The fact that he was truculent was a positive in this line of work but as the early years progressed he found the work tedious and repetitious. His love affair with cars was blossoming and he came up with the desire to try and combine his love of cars and his trade and write about them.
During 1984 the Motoring Press Agency was born with Clarkson starting from scratch with a syndicate motoring column and really, from there, the rest is history.
He won the anchor position of the fledgling BBC program Top Gear in 1989 with his irreverent and larrikin ways being just the right formula over the next 20 or so years, to drive the show into becoming a global phenomenon, being shown in over 170 countries with more than 350 million viewers tuning in each week.
That Clarkson has gone from strength to strength with one outrageous incident after another, somehow managing to scrape by with incidents which have outraged and insulted countries, manufacturers, ordinary citizens of the world, almost getting his team shot and definitely run out of the country they were filming in, was considered a by-product of the man himself and what he had become – a loud, opinionated man who showed little reverence for anyone or anything.
His audience grew and hung off his every word, until he simply went too far, once too often after a torrid day filming a show and far too much to drink. The BBC finally decided enough was enough and sacked him.

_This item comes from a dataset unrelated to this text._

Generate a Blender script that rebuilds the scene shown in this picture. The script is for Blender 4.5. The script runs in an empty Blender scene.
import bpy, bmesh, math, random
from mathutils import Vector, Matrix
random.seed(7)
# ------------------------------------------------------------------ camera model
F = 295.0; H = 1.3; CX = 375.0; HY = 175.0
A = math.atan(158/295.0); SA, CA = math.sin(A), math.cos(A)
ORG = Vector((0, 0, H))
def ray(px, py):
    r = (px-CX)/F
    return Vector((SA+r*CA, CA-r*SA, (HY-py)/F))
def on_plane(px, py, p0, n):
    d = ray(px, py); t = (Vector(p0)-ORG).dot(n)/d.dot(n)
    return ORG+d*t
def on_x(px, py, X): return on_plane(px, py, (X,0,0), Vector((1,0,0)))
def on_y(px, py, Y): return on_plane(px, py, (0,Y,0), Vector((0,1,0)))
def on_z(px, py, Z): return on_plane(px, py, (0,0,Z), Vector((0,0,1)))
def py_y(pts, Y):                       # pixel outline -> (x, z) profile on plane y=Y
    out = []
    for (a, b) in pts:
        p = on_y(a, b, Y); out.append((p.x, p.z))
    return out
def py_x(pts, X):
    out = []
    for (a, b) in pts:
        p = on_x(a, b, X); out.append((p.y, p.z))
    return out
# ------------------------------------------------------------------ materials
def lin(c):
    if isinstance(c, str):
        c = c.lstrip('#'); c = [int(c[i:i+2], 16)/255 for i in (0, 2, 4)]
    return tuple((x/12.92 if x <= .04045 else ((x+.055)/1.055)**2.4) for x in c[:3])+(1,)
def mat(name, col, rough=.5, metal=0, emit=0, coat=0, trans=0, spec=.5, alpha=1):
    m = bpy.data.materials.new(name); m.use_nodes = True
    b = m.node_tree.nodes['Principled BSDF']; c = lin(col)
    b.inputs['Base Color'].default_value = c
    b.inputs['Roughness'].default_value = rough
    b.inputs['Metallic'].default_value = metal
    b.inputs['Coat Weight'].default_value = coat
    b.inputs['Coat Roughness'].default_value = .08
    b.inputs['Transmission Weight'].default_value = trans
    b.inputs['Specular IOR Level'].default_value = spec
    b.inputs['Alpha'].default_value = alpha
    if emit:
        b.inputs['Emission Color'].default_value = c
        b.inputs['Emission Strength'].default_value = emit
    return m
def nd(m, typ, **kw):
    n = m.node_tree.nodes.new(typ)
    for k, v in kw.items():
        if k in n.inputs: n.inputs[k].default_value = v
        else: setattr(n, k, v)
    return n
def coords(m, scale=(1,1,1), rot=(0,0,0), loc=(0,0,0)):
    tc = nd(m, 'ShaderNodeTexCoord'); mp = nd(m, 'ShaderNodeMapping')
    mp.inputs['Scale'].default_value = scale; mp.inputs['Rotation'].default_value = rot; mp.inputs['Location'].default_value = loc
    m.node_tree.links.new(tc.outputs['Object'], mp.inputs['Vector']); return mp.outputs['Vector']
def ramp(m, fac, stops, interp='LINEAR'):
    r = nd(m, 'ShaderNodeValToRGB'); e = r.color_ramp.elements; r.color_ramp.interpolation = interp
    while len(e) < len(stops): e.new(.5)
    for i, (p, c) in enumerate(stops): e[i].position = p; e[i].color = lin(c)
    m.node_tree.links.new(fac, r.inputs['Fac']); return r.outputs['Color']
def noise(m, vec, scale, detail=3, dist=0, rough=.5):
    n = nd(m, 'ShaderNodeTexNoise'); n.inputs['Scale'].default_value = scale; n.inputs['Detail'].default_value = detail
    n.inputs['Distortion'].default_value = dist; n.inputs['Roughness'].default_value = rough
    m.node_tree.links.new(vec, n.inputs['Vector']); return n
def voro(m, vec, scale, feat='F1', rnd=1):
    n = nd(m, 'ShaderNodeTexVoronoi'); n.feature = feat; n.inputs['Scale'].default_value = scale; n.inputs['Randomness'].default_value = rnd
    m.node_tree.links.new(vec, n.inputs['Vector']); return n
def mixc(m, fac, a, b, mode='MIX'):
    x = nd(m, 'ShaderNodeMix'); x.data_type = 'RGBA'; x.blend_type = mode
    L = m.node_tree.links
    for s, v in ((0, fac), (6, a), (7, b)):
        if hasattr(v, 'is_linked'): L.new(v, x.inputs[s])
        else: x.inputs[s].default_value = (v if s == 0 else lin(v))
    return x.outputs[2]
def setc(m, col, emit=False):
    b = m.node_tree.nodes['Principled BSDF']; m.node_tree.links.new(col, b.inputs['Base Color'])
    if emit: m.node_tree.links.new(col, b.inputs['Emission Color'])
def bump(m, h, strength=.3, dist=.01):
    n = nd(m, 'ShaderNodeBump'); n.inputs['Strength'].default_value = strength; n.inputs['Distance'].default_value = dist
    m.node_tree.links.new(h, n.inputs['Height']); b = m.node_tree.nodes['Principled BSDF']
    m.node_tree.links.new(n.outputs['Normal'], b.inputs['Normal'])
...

This provoked a public outcry never seen before with more than a million signatures on a petition demanding the BBC reinstate him. They did not and as they say the rest is history.
As an unauthorised biography this is a good, entertaining read in that it has taken much of the written facts known about Clarkson and his amazingly flamboyant lifestyle and mixed them together to flesh out the person behind the TV lens, giving his persona a bit more substance other than the odd snippet let slip from time to time.
If you are a Top Gear fan or Clarkson fan you will enjoy every word, and even if you are not you will still enjoy a good read about a man who really is larger than life!